## Begin Exercise inputs

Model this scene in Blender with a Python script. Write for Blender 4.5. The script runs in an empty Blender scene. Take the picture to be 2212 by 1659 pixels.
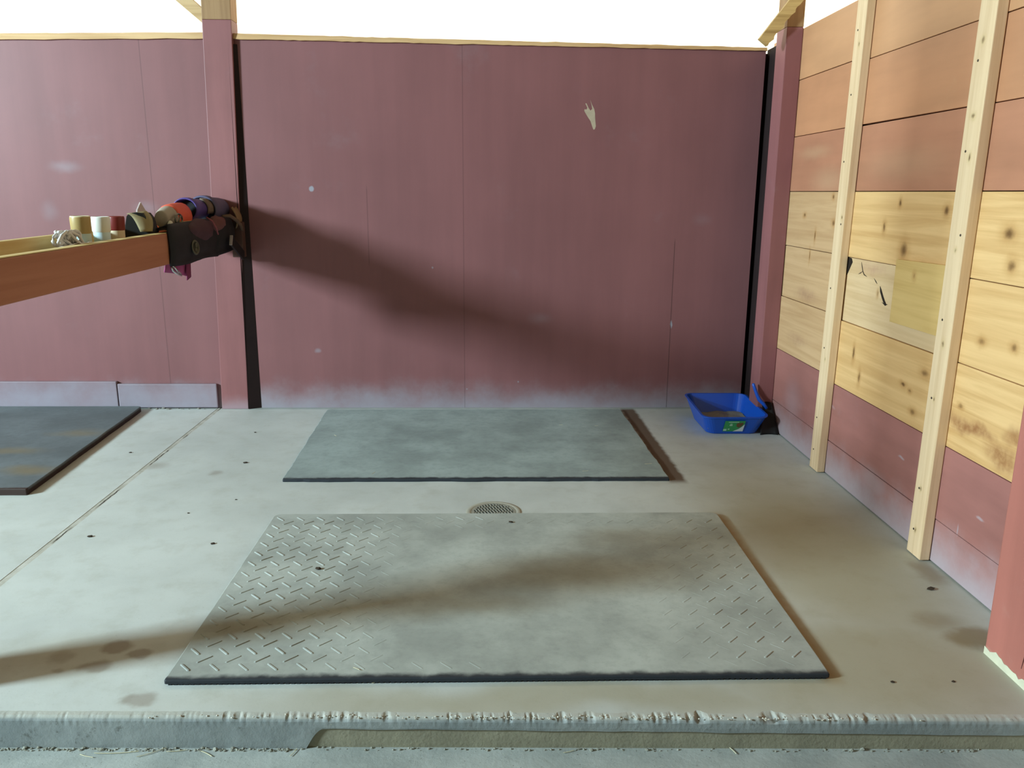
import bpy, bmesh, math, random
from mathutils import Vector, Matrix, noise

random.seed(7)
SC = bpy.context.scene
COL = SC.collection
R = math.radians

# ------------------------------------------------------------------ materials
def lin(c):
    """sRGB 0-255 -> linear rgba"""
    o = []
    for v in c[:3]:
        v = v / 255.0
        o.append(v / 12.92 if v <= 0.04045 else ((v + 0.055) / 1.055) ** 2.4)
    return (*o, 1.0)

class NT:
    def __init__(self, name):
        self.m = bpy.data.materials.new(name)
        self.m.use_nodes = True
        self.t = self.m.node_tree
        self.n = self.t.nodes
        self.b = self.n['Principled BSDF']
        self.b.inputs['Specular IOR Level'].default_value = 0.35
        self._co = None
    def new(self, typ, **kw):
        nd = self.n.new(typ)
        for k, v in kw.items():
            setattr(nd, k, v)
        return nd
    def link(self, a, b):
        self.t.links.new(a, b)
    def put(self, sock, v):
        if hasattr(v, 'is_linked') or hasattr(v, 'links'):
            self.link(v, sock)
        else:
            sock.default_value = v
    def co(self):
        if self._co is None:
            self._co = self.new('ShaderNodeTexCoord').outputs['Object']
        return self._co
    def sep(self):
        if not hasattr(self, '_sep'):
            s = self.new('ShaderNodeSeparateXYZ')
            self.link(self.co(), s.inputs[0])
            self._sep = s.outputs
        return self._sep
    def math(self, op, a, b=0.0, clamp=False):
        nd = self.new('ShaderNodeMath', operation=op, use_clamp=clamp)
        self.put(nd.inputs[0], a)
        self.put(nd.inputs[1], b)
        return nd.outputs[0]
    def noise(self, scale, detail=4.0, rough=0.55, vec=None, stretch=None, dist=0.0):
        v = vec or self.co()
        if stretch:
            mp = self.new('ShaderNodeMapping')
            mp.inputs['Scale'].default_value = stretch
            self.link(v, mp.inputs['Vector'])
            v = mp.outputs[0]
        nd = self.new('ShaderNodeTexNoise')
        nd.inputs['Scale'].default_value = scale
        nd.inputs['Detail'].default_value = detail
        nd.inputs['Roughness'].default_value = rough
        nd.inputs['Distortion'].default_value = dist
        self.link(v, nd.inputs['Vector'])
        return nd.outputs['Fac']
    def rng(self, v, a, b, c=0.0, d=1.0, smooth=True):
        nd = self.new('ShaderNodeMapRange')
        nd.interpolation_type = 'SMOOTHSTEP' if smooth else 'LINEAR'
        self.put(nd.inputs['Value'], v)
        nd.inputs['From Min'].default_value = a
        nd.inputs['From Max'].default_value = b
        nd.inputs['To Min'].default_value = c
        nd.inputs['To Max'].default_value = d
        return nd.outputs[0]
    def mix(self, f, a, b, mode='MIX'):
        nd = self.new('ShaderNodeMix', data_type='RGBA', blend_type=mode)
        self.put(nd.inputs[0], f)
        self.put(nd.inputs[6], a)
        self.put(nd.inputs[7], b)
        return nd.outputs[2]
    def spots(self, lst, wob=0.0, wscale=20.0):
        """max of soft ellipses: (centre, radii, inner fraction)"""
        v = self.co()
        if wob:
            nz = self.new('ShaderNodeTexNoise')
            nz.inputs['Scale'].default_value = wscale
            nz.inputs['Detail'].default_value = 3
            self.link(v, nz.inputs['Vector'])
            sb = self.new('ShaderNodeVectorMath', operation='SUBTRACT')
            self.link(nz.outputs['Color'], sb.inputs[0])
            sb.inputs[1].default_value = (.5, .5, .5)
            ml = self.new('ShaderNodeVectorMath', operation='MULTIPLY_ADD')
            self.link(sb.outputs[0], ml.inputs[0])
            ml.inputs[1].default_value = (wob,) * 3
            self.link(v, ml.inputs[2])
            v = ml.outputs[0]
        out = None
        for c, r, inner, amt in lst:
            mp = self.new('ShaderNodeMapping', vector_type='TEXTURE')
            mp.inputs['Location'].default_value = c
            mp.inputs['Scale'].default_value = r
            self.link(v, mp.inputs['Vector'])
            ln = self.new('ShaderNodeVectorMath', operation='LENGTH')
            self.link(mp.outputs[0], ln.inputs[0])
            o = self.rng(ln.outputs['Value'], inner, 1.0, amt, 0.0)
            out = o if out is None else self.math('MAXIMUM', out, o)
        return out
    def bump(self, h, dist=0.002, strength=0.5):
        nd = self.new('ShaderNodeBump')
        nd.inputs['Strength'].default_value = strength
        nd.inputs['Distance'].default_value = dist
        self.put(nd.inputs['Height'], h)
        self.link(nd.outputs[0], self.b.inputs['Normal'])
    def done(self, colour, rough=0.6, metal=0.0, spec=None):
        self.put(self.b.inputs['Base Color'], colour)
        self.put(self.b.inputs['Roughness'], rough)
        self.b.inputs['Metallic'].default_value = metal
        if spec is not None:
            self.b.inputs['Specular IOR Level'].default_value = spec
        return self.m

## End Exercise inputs
## Begin Exercise inputs

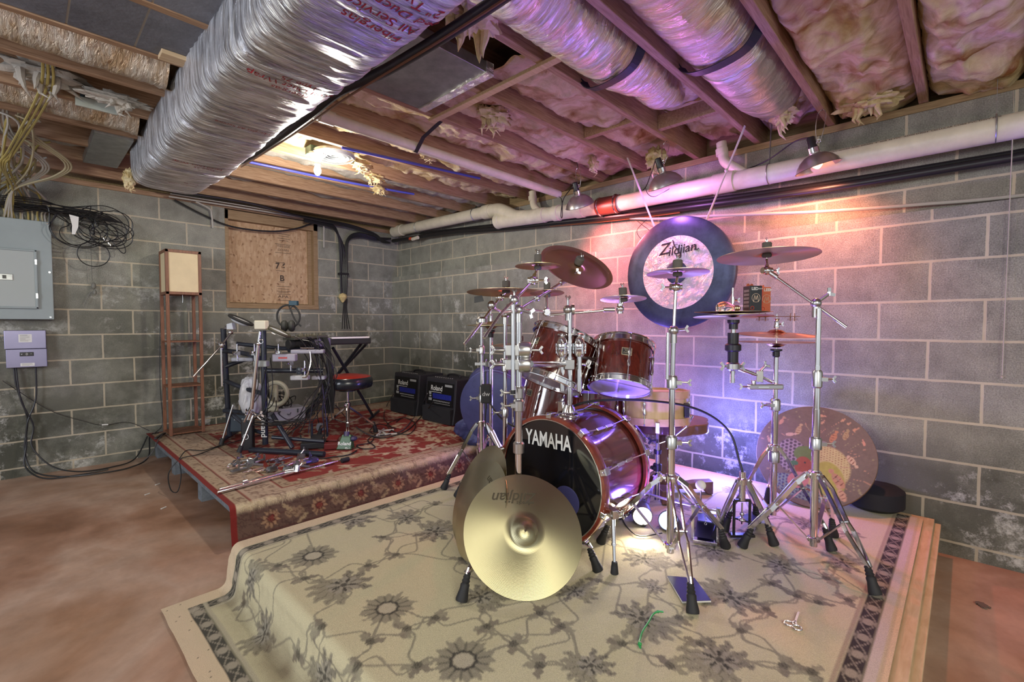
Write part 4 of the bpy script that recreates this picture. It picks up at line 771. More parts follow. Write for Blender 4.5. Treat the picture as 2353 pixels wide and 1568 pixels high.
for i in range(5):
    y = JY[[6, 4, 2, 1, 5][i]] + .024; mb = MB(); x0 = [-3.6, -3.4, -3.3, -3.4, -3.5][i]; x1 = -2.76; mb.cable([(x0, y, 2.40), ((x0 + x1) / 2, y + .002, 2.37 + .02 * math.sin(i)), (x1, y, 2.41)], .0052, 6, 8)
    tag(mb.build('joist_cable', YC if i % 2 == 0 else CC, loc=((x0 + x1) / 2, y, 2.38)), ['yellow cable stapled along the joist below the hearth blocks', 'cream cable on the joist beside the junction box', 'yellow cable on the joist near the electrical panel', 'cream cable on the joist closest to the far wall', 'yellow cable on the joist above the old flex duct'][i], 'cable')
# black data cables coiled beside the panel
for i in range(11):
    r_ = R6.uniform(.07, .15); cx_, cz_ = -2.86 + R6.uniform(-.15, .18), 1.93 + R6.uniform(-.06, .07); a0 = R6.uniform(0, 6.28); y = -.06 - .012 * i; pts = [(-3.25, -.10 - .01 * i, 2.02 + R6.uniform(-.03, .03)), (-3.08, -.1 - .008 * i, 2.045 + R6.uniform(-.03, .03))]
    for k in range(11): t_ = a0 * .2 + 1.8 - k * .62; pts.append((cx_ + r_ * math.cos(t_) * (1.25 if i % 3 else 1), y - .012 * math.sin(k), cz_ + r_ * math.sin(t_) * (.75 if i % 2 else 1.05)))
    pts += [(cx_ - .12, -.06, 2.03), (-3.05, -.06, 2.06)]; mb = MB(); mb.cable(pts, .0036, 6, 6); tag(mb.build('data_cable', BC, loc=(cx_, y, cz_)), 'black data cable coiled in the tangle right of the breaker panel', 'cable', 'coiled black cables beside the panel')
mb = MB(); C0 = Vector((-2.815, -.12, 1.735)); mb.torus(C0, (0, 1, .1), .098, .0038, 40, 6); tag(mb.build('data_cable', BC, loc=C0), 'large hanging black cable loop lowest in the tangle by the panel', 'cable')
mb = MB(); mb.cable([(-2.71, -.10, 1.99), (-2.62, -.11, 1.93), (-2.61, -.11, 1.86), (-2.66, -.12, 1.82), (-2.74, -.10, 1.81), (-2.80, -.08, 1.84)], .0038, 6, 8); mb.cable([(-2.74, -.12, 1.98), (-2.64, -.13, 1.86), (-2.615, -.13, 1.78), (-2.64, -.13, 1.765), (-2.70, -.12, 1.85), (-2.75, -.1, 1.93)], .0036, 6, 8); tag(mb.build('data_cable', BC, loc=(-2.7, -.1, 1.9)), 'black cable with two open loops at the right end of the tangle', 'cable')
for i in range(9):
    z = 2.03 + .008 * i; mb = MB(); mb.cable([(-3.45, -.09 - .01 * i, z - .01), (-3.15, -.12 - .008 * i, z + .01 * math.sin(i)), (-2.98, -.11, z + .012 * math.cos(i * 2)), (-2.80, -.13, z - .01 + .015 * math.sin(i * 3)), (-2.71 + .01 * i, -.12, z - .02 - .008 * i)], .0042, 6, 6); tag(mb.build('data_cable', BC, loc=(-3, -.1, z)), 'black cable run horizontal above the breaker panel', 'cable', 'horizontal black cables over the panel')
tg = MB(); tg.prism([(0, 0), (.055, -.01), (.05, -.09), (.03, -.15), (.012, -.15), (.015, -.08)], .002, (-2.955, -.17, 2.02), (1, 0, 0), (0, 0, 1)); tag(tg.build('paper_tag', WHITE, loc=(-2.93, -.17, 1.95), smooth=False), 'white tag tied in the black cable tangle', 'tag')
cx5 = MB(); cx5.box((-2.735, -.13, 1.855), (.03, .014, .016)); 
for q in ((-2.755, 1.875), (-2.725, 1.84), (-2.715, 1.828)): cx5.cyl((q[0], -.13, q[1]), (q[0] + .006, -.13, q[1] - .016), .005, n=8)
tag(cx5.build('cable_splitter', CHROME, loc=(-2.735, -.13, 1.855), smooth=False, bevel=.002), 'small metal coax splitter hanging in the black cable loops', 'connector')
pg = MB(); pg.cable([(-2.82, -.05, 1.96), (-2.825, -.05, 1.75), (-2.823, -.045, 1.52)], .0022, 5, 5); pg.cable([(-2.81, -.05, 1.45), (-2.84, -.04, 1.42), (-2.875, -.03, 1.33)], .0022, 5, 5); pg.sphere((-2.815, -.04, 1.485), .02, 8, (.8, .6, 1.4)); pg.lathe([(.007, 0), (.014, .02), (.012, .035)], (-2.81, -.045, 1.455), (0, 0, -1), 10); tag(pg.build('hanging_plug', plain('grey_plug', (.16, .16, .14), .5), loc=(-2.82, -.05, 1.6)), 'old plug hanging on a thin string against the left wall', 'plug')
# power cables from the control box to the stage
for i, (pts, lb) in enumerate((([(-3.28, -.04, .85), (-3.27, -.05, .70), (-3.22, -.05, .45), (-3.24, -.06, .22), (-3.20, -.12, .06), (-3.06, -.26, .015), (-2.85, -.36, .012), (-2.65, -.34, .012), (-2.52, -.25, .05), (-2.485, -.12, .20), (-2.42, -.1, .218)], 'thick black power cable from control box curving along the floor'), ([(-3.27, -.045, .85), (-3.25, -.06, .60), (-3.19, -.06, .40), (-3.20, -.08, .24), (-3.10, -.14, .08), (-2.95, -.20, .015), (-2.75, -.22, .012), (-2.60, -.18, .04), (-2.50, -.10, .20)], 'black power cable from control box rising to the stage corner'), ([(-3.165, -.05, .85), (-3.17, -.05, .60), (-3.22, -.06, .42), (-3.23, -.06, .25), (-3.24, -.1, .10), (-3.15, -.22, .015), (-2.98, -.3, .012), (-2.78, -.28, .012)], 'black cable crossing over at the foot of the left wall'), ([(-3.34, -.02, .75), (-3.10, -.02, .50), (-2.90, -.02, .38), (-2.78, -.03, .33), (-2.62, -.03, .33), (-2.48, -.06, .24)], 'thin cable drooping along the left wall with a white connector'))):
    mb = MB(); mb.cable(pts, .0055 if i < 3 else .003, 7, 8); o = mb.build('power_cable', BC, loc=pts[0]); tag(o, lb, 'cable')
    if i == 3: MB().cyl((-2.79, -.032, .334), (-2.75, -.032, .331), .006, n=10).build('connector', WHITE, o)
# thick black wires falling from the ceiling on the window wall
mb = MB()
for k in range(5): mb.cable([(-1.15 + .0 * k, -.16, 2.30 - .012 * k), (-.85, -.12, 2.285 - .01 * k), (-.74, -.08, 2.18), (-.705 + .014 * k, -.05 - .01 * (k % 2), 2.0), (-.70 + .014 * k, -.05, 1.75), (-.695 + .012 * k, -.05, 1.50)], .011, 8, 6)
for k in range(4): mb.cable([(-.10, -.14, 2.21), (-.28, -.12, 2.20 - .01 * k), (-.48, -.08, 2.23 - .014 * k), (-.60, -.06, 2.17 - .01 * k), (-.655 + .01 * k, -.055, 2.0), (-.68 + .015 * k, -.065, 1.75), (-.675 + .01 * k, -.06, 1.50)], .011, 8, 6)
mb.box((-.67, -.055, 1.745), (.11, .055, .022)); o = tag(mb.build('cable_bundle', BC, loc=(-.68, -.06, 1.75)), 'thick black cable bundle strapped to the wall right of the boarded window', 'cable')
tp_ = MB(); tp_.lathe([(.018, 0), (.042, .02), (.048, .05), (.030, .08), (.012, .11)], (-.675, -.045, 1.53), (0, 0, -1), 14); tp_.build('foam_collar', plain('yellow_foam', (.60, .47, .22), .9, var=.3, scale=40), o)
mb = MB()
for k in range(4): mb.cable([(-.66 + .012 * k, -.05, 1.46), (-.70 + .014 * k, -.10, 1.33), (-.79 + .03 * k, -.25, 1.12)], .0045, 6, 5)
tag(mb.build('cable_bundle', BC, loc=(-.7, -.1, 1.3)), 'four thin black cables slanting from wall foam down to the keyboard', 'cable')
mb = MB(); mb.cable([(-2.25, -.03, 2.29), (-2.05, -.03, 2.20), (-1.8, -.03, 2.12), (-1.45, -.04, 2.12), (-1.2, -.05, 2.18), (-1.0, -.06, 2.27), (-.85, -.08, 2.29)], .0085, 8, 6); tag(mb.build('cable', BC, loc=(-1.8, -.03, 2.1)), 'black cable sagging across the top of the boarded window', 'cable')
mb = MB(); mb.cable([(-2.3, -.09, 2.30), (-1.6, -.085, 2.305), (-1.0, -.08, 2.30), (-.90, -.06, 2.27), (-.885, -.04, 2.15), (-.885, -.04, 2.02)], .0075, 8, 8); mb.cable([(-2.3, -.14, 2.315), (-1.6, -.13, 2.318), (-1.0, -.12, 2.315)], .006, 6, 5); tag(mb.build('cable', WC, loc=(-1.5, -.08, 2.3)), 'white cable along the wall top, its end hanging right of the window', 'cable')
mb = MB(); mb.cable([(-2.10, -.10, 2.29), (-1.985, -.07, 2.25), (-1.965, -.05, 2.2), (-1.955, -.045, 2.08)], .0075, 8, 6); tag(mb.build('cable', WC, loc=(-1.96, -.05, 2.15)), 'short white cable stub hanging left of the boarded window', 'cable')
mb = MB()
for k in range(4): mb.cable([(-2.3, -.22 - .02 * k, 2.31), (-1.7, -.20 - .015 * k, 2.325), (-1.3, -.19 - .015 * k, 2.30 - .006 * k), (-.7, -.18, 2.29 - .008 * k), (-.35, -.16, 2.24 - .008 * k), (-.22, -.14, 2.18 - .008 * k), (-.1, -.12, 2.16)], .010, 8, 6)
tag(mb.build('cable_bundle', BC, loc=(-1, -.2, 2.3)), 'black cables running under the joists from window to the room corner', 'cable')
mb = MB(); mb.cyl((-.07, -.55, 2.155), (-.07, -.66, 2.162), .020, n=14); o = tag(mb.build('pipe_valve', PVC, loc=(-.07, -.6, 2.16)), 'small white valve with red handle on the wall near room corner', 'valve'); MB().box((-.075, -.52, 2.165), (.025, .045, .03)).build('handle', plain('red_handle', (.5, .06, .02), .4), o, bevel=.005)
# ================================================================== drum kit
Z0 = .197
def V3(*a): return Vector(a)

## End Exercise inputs

Transcribe, exactly as written, the lines starting at the one with "Model this scene" and ending at the one with "R = math.radians", and nothing more. Pictures are not part of the copy.

Model this scene in Blender with a Python script. Write for Blender 4.5. The script runs in an empty Blender scene. Take the picture to be 2212 by 1659 pixels.
import bpy, bmesh, math, random
from mathutils import Vector, Matrix, noise

random.seed(7)
SC = bpy.context.scene
COL = SC.collection
R = math.radians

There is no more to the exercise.